See "How long do I have to change my mind after I sign a contract?" on page 8 of the Houston Bar Association's 2018–2019 Consumer Law Handbook.

How old does someone have to be to enter into an enforceable contract?

A person of any age can enter into a contract. But Texas law holds that the contracts of a minor (that is, someone under the age of 18) are generally voidable at the minor’s option. That means that a minor can enforce an agreement he or she enters into with an adult. However, an adult cannot enforce an agreement entered into with a minor. This rule discourages adults from entering into contracts with persons under 18 years of age.

See "How old does someone have to be to enter into an enforceable contract?" on page 8 of the Houston Bar Association's 2018–2019 Consumer Law Handbook.

 

What damages are available if someone breaches a contract?

Every breach of a contract entitles the injured party to sue for damages.
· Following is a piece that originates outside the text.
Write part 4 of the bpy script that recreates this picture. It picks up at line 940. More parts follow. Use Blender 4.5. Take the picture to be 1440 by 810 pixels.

The general theory of damages in contract actions is that the injured party should be placed in the same position as if the contract had been properly performed. Thus, the injured party should be compensated in money for the loss of the bargain. Because damages are designed to compensate the injured party, not to punish the breaching party, punitive damages are not available in breach of contract actions.

See "What damages are available if someone breaches a contract?" on pages 8–9 of the Houston Bar Association's 2018–2019 Consumer Law Handbook.

Am I entitled to my attorney’s fees if I hire a lawyer to prosecute my claim?

A party is generally entitled to his or her attorney’s fees from the defendant if he or she hires a lawyer to prosecute a breach of contract claim and later prevails in court. (This does not apply to most tort actions such as negligence.) However, most cases are settled, and as part of the settlement, most parties pay his or her attorney’s fees. You are responsible to your attorney for his or her attorney’s fees regardless of the outcome.

See "Am I entitled to my attorney’s fees if I hire a lawyer to prosecute my claim?" on page 9 of the Houston Bar Association's 2018–2019 Consumer Law Handbook.